You're committing an appeal to general practice: Source 3 only says CCTV is “frequently used” in investigations in general, but it provides zero case-specific evidence that CBI obtained footage of Leslie Missal paying Manoj Malviya's hotel bills, so it cannot verify this concrete, named-actor transaction claim. And your “no refuting source” framing ignores the one relevant case-specific reporting we do have—Source 1 (Shonee Kapoor) states the hotel declined to provide CCTV/records on privacy grounds and the court rejected the request, which directly undercuts your assumption that investigators successfully “obtained” such footage.
Argument against
The only case-specific source explicitly contradicts the motion: Shonee Kapoor reports a Delhi Civil Court rejected a request for hotel CCTV and booking records and that the hotel declined to provide footage due to confidentiality and guest privacy (Source 1, Shonee Kapoor), which undercuts any claim that investigators “obtained” CCTV showing payments. All other cited materials are generic or irrelevant (an NLP word list, library catalogs, and general background about CCTV use) and provide zero corroboration that CBI ever secured footage of Leslie Missal paying bills for Manoj Malviya's stays (Sources 2, 4–7; Source 3).

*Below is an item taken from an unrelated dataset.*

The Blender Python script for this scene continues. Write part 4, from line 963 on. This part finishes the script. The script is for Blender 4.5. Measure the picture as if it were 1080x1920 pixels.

Your reliance on Source 1 is a textbook false equivalence fallacy — that case involves a private individual (an Army Major) seeking hotel CCTV through a civil court, a fundamentally different legal and institutional context from the CBI, which holds statutory investigative powers that override standard hotel confidentiality policies, making Source 1 entirely inapplicable to the claim. You also commit a fallacy of negative proof by treating the absence of corroborating sources as disproof, when Source 3 explicitly confirms that CBI routinely obtains CCTV footage and financial transaction records as standard investigative practice, meaning the claim remains entirely consistent with established CBI methodology and cannot be falsified by the evidence you've presented.